Nuestro capitán, era un militar a la vieja usanza: gafas de sol, perilla reglamentaria y una pinta de mala leche que hacía que te temblara la voz al hablar con él o las piernas cuando pasabas cerca. Era Dios. El que decidía si ese día íbamos al cielo o al inferno.
Luego estaban los mandos intermedios. Éstos se preocupaban concienzudamente de putearnos lo que pudieran con tal de que el día de la jura desfiláramos como Dios manda. Delegaban en nuestros auxiliares, que eran compañeros de reemplazo superior, que era lo mismo a decir casi mandos para nosotros, pobres reclutas.
Al fin, terminó nuestra “jornada” y nos dejaron salir de paseo a la ciudad. Hacía cuatro días que había salido de casa y no había podido dar una vuelta en libertad como una persona normal.
Esa tarde, bajé con Ángel a dar una vuelta por la parte más o menos cercana del cuartel. Llegamos a la avenida Juan Carlos I, y allí pude ver qué tipo de ciudad era Melilla.
La avenida era una calle grande con dos carriles para coches que llegaba directamente hasta la plaza de España, donde se encontraba el ayuntamiento y el casino militar. La formaban multitud de edificios de estilo modernista, muy del tipo del barrio de Salamanca de Madrid. Parecía totalmente una ciudad “normal” a nuestros ojos. Estaba llena de tiendas; muchos bares repletos de soldados, bazares y algo que nos llamó la atención: joyerías. Había muchas joyerías repartidas por la avenida y calles adyacentes.
al enfilar la avenida, se nos acercó un musulmán (en aquella época, moro) y nos dijo algo de forma ininteligible. Al preguntarle qué decía respondió:
– Que si queres grifa, grifa buena.
En plena calle, delante de todo el mundo nos estaban ofreciendo droga, como quién pide la hora, increíble. Tras la negativa, continuamos andando.
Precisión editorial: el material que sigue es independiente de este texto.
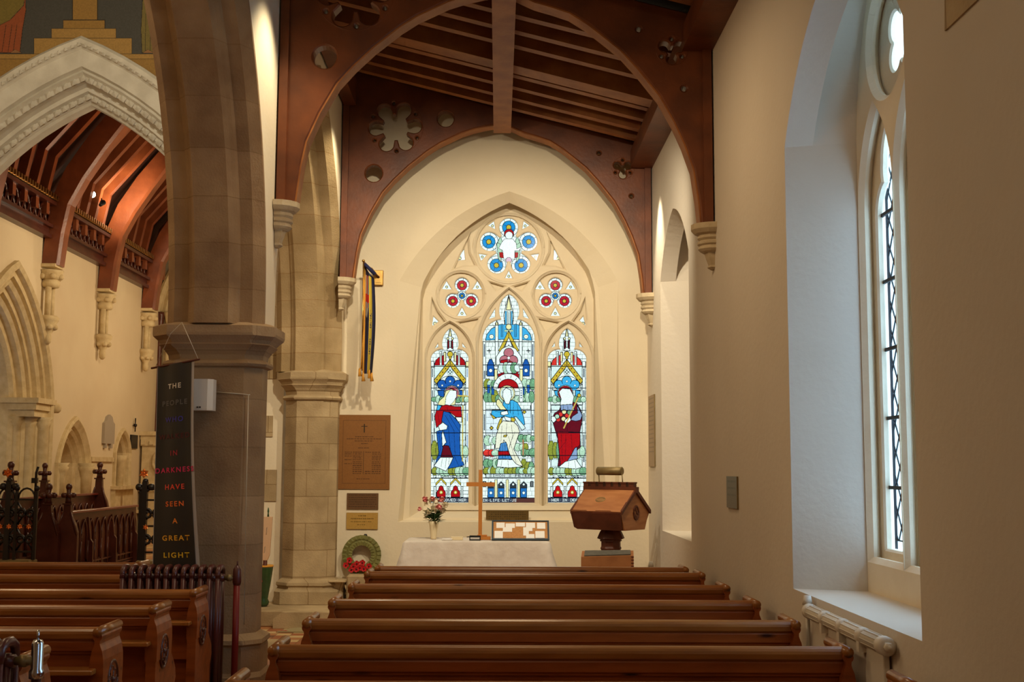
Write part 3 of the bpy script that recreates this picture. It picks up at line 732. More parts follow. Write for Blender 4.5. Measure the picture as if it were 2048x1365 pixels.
    folds(p, [(735, 610), (800, 615), (835, 650), (850, 700), (830, 760), (800, 850), (880, 995), (830, 985), (790, 940), (760, 880), (740, 810), (715, 770), (700, 840), (640, 845), (650, 730), (680, 640), (710, 605)], (.84, .84, .68),
          [[(740, 630), (735, 740)], [(780, 640), (790, 740), (760, 850)], [(700, 650), (690, 790)], [(810, 700), (760, 830)], [(755, 740), (820, 960)]])
    p.poly([(715, 730), (745, 725), (735, 745), (712, 745)], YL)
    p.poly([(690, 800), (735, 790), (755, 865), (670, 868)], (.06, .25, .60)); p.poly([(668, 868), (757, 865), (765, 898), (668, 900)], RD); p.poly([(668, 900), (770, 898), (785, 935), (668, 932)], (.06, .25, .60))
    for k in range(4): p.line((685+k*20, 805), (680+k*24, 925), .3)
    p.poly([(665, 935), (790, 938), (820, 975), (875, 1000), (760, 1008), (655, 1000)], WH)
    p.line((700, 945), (690, 1000), .3); p.line((750, 945), (755, 1000), .3)
    # base
    p.rect(562, 1060, 948, 1092, (.62, .72, .72), .6)
    p.text(590, 1065, 22, 'SIMON S.PETER', (.02, .03, .05), 1.3, 1.0)
    p.rect(525, 1096, 985, 1265, WH, .5); flecks(p, 525, 1096, 985, 1265, 60, 36, 2)
    for cx in (605, 692, 795, 885):
        p.poly([(cx-32, 1185), (cx-32, 1150), (cx, 1118), (cx+32, 1150), (cx+32, 1185)], (.03, .04, .05), .6, (.7, .8, .8))
        p.disc(cx, 1150, 9, WH, 0, 8)
        p.rect(cx-27, 1182, cx+27, 1260, (.02, .16, .48), .5); p.disc(cx, 1222, 14, WH, .4, 6)
    for xx in (648, 745, 843): p.rect(xx-11, 1110, xx+11, 1262, PY, .5)
    for xx in (550, 955): p.rect(xx-12, 1125, xx+12, 1170, (.05, .06, .07), .6, ) ; p.line((xx, 1130), (xx, 1165), .4, WH)
    p.rect(525, 1268, 985, 1306, (.05, .06, .09), .5); p.rect(790, 1268, 985, 1306, (.10, .035, .03), .4)
    p.text(536, 1274, 24, 'IN.LIFE.LET.US', (.72, .80, .80), 1.0, .72)
    for yy in (-70, 130, 322, 517, 710, 903, 1060, 1096, 1266): p.line((525, yy), (985, yy), .75)
    return p.mottle(.10, 9)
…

Otro moro, cargado de ropa, relojes y demás cacharros se nos acercó y una vez más nos ofrecieron mercancía, aunque esta vez de otro tipo. Al echar un vistazo vimos que absolutamente todo era de imitación, desde los relojas hasta los pantalones, pero denotaban un gran esfuerzo por parte de los falsificadores, recuerdo que hastal los Levi’s tenían el holograma de autenticidad…
Poco después, nos llegó la cara más amarga de la ciudad. Niños de unos 6 años deambulaban buscando clientes para venderles unos chicles de una marca marroquí.
Esas caras sucias, llenas de mocos, transmitían tal cantidad de tristeza que se nos partía el alma. Era increíble ver cómo los melillenses los apartaban como si nada, como si no existieran. Esta ciudad era totalmente descorazonadora, dentro del cuartel, insoportable, fuera casi peor.
Un niño se me acercó con la caja de chicles en la mano, pero no me ofreció ninguno. Tan sólo me pidió una galleta de las que estaba comiendo en ese momento del tipo “principe”.
No pude hacer otra cosa más que darle todo el paquete mientras le sacudía el pelo cariñosamente.
Al poco volvimos al cuartel, pensando en cómo era posible que en España a finales del siglo XX, todavía los niños tuvieran que pasar por estas situaciones y maldijimos a todos los políticos, a los de aquí y sobre todo a los de nuestro país vecino, Marruecos.
Con la pena saliendo por nuestros poros, volvimos a ponernos el mimeta para cenar y la formación nocturna, con la sensación de haber vivido un mal sueño.